Tycoon's War is a richly detailed recounting of the careers of William Walker and Cornelius Vanderbilt before 1855 and the epic battle of wills that raged between them during 1856 and 1857. The two men never met.Walker was a doctor, a lawyer, a newspaperman and a soldier of fortune whose imagination and sense of adventure drew him to Nicaragua in 1855. As if by magic, he managed to end the devastating 17-month-long civil war and was soon elected President. Stephen Dando-Collins quotes Walker as telling the U.S. members of his troops that "they were there to introduce American values and democracy, to replace a worn-out Old World social and political order." His political ambition was huge: he harbored dreams of taking over all Central America.
In 1849, Vanderbilt had obtained rights to build a canal across Nicaragua. With additional rights to transport passengers and goods overland across Nicaragua from the Atlantic to the Pacific, he also held a monopoly on the shortest, fastest shipping route between New York and San Francisco. Vanderbilt began transporting people (and gold from California) along the route in 1851, and by 1853, he had made millions on his Nicaraguan operation. When his partners later tried to cut him out of the deal, he famously replied: "Gentlemen, you have undertaken to cheat me. I won't sue you, for the law is too slow. I'll ruin you. Yours truly, Cornelius Vanderbilt." Vanderbilt had a history of defending his commercial interests with ferocity.

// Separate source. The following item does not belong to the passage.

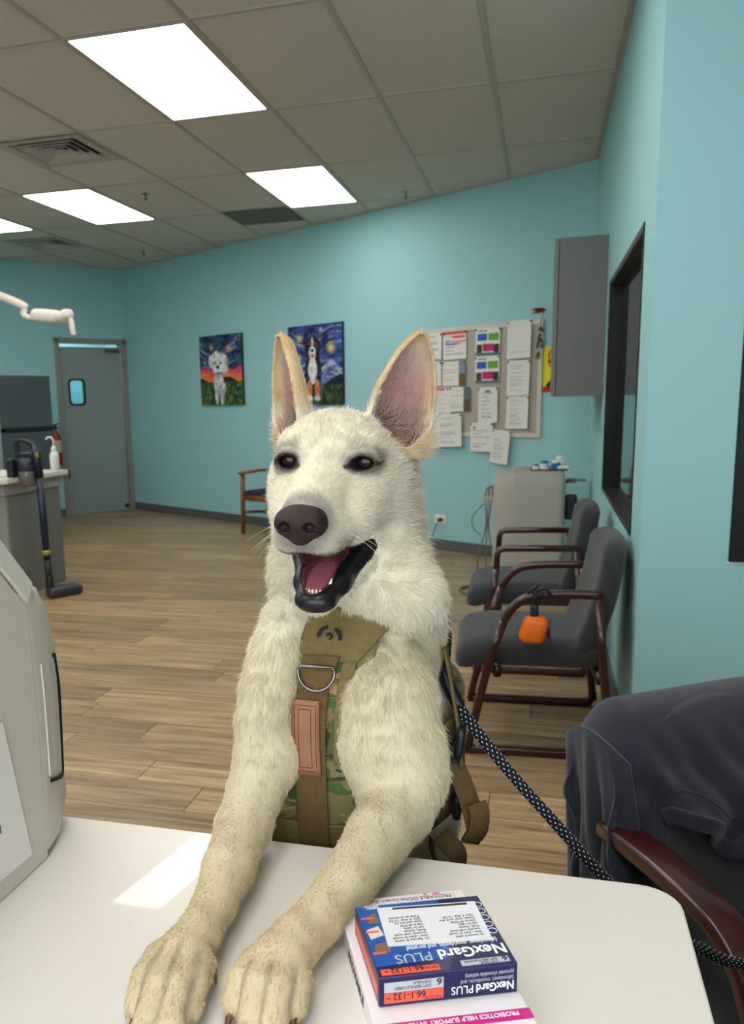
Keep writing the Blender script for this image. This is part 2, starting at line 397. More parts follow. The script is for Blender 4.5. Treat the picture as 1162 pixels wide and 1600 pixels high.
r1 = nt.nodes.new('ShaderNodeValToRGB'); e = r1.color_ramp.elements; e[0].position = .3; e[1].position = .72
e[0].color = (*lin((104, 84, 58)), 1); e[1].color = (*lin((192, 164, 120)), 1); x = e.new(.5); x.color = (*lin((158, 130, 92)), 1)
nt.links.new(n1.outputs[0], r1.inputs[0])
hs = nt.nodes.new('ShaderNodeHueSaturation'); mr = nt.nodes.new('ShaderNodeMapRange'); mr.inputs['To Min'].default_value = .78; mr.inputs['To Max'].default_value = 1.16
nt.links.new(oi.outputs['Random'], mr.inputs[0]); nt.links.new(mr.outputs[0], hs.inputs['Value']); nt.links.new(r1.outputs[0], hs.inputs['Color']); hs.inputs['Saturation'].default_value = .95
nt.links.new(hs.outputs[0], b.inputs['Base Color']); b.inputs['Roughness'].default_value = .36; b.inputs['Specular IOR Level'].default_value = .35
n2_ = nt.nodes.new('ShaderNodeTexNoise'); n2_.inputs['Scale'].default_value = 9; nt.links.new(mp.outputs[0], n2_.inputs[0])
bp = nt.nodes.new('ShaderNodeBump'); bp.inputs['Strength'].default_value = .12; bp.inputs['Distance'].default_value = .002; nt.links.new(n2_.outputs[0], bp.inputs['Height']); nt.links.new(bp.outputs[0], b.inputs['Normal'])
M_plank = mm
floor = struct(box('floor', (-6.7, -2.8, -.12), (3.2, 11.6, -.0065), mat('floor_slab_vinyl', (140, 118, 90), .45, var=.2, vscale=6, stretch=(.3, 4, 1))))
PL, PW = 1.22, .180
bm = bmesh.new(); v = add_box(bm, (0.0006, 0.0006, -.0065), (PL - .0006, PW - .0006, 0))
for q in v:
    if q.co.z > -.001: q.co.x += .0012 if q.co.x < .1 else -.0012; q.co.y += .0012 if q.co.y < .1 else -.0012
for q in v:
    if q.co.z < -.001: pass
pme = bpy.data.meshes.new('plank'); bm.to_mesh(pme); bm.free(); pme.materials.append(M_plank)
random.seed(5); cnt = 0
spans = []
for j in range(60):
    y0 = .60 + j * PW
    off = -(random.random() * PL)
    for i in range(-6, 3):
        x0 = i * PL + off; x1 = x0 + PL; yc = y0 + PW / 2
        if x0 > WX: continue
        # keep what the view can reach, inside the room
        if yc > fwy(x0) : continue
        s = Vector((min(x1, WX), yc, -CAM_Z)).dot(FWD); r_ = Vector((x1, yc, 0)).dot(RIGHT); ul = CX + F_PX * r_ / max(s, .2)
        if ul < -10: continue
        t = ((x1 - KX) * DE.y - (yc - KY) * DE.x)
        if x1 < -5.6 or (x1 < E2.x): continue
        s2 = Vector((x0, yc, -CAM_Z)).dot(FWD)
        vv = CY - F_PX * Vector((x0 + .3, yc, -CAM_Z)).dot(UP) / max(Vector((x0 + .3, yc, -CAM_Z)).dot(FWD), .2)
        if vv > 1800: continue
        spans.append((x0, y0))
if len(spans) > 298: spans = spans[:298]
for x0, y0 in spans:
    o = bpy.data.objects.new('plank', pme); COL.objects.link(o); o.parent = floor; o.location = (x0, y0, 0)
print('planks', len(spans))

# ---- suspended ceiling: 2 x 4 ft mineral tiles in a metal grid
ceil = struct(box('ceiling', (-6.7, -2.8, HC + .06), (3.2, 11.6, HC + .16), M_ceil_deck))
GX, GY, TW, TL = -2.127, 3.773, .6096, 1.2192
fix = {(0, 0), (0, 2), (-3, 2), (-5, 2)}              # lay-in light panels seen
fix_off = {(-3, 0), (2, -1), (-5, 0), (0, -2), (-3, -2), (2, -3), (-5, -2), (0, -4), (-3, -4), (3, -4)}   # same fixtures out of the frame
vent_cells = {(-2, 1): (4.992, 'near'), (-5, 3): (7.80, 'far'), (-1, 3): (7.36, 'dark')}
tw, tl = TW - .004, TL - .004
bm = bmesh.new(); v = add_box(bm, (0, 0, .004), (tw, tl, .018)); tme = bpy.data.meshes.new('ceiling_tile'); bm.to_mesh(tme); bm.free(); tme.materials.append(M_ceil_tile)
bmh = bmesh.new(); add_box(bmh, (0, 0, .004), (tw, TL / 2 - .004, .018)); hme = bpy.data.meshes.new('ceiling_tile_half'); bmh.to_mesh(hme); bmh.free(); hme.materials.append(M_ceil_tile)
rest = bmesh.new()
def light_panel(i, j, label):
    x0, y0 = GX + i * TW, GY + j * TL
    t = thing('ceiling_light', label, 'ceiling light', (x0 + TW / 2, y0 + TL / 2, HC - .004), 0, 'recessed ceiling light panels')
    bm = bmesh.new(); a, c = TW / 2 - .005, TL / 2 - .005
    for lo, hi in (((-a, -c, 0), (-a + .02, c, .03)), ((a - .02, -c, 0), (a, c, .03)), ((-a + .02, -c, 0), (a - .02, -c + .02, .03)), ((-a + .02, c - .02, 0), (a - .02, c, .03))): add_box(bm, lo, hi)
    from_bm('frame', bm, M_tbar, t)
    box('diffuser', (-a + .02, -c + .02, .002), (a - .02, c - .02, .006), M_panel, t)
LL = {(0, 0): 'large glowing rectangular ceiling panel nearest the camera, top left', (0, 2): 'glowing ceiling panel nearest the long teal far wall, right of the others',
      (-3, 2): 'glowing ceiling panel left of centre, beyond the square air vent', (-5, 2): 'glowing ceiling panel cut by the left edge of the photo'}
ORD = 'first second third fourth fifth sixth seventh eighth ninth tenth eleventh twelfth thirteenth fourteenth fifteenth sixteenth'.split()
def hidden_label(i, j): return 'glowing ceiling panel out of view, %s row from the back, %s tile from the left' % (ORD[j + 5], ORD[i + 8])
for j in range(-5, 6):
    for i in range(-8, 9):
        x0, y0 = GX + i * TW, GY + j * TL
        if j >= -1 and x0 > WX + .1: continue
        if y0 > fwy(x0) + .05 or x0 + TW < -6.5: continue
        if (i, j) in fix or (i, j) in fix_off:
            light_panel(i, j, LL.get((i, j)) or hidden_label(i, j)); continue
        seen = j >= -1 and not (i < -6 and j < 2)
        if (i, j) in vent_cells:
            vy = vent_cells[(i, j)][0]
            for a, c in ((y0, vy), (vy + TL / 2, y0 + TL)):
                if c - a > .05:
                    o = box('ceiling_tile', (x0 + .003, a + .003, HC + .004), (x0 + TW - .003, c - .003, HC + .018), M_ceil_tile, ceil)
            continue
        if seen:
            o = bpy.data.objects.new('ceiling_tile', tme); COL.objects.link(o); o.parent = ceil; o.location = (x0 + .002, y0 + .002, HC)
        else: add_box(rest, (x0 + .002, y0 + .002, HC + .004), (x0 + TW - .002, y0 + TL - .002, HC + .018))
o = from_bm('ceiling_tile_field', rest, M_ceil_tile, ceil); o['kind'] = 'stuff'
def tbar(lo, hi):
    box('grid_bar', lo, hi, M_tbar, ceil)
for i in range(-8, 9):
    x = GX + i * TW; ytop = min(fwy(x), 9.9)
    y_lo = -2.6
    if x > WX: 
        tbar((x - .012, y_lo, HC - .002), (x + .012, 3.07, HC + .004)); continue
    if x > -6.4: tbar((x - .012, y_lo, HC - .002), (x + .012, ytop + .02, HC + .004))
for j in range(-5, 6):
    y = GY + j * TL
    xr = WX if y > 3.07 else 3.0
    xw = min(xr, (6.938 - y) / .603 + .02)
    if xw > -6.4: tbar((-6.5, y - .012, HC - .0015), (xw, y + .012, HC + .004))
for yv, i in ((4.992 + TL / 2, -2), (7.80, -5), (7.80 + TL / 2, -5), (7.36, -1), (7.36 + TL / 2, -1)):
    x = GX + i * TW; tbar((x, yv - .012, HC - .001), (x + TW, yv + .012, HC + .004))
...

Dando-Collins revels in unearthing stories of Walker's political opponents in Nicaragua, treacherous undisciplined troops and armed incursions from neighboring Costa Rica, Honduras and El Salvador. By comparison, his tales of Vanderbilt's schemes to best conniving competitors attempting to co-opt his transit route in Nicaragua appear almost genteel.
In 1856, Walker invalidated Vanderbilt's transit route agreement with Nicaragua. From the moment the interests of Walker and Vanderbilt clashed, there was nothing but trouble. Vanderbilt raged at the U.S. Secretary of State William Marcy, "One William Walker has interfered with American property, Marcy!" He, of course, meant his personal property.
Vanderbilt launched into furious action, with wave after wave of strategies, agents and arms deals to cripple Walker. For his part, Walker unrelentingly countered every assault on his Nicaragua power base.
Because nobody backed down, Walker and Vanderbilt began to resemble the Irresistible Force and the Immovable Object of the beloved Johnny Mercer lyric; as we know, the song predicts, "Something's Gotta Give," and it does with ferocious brutality and destruction.--John McFarland
Shelf Talker: A rip-roaring adventure that is also an object lesson in political and commercial exploitation of Central America at the hands of William Walker and Cornelius Vanderbilt, two larger-than-life 19th century American originals.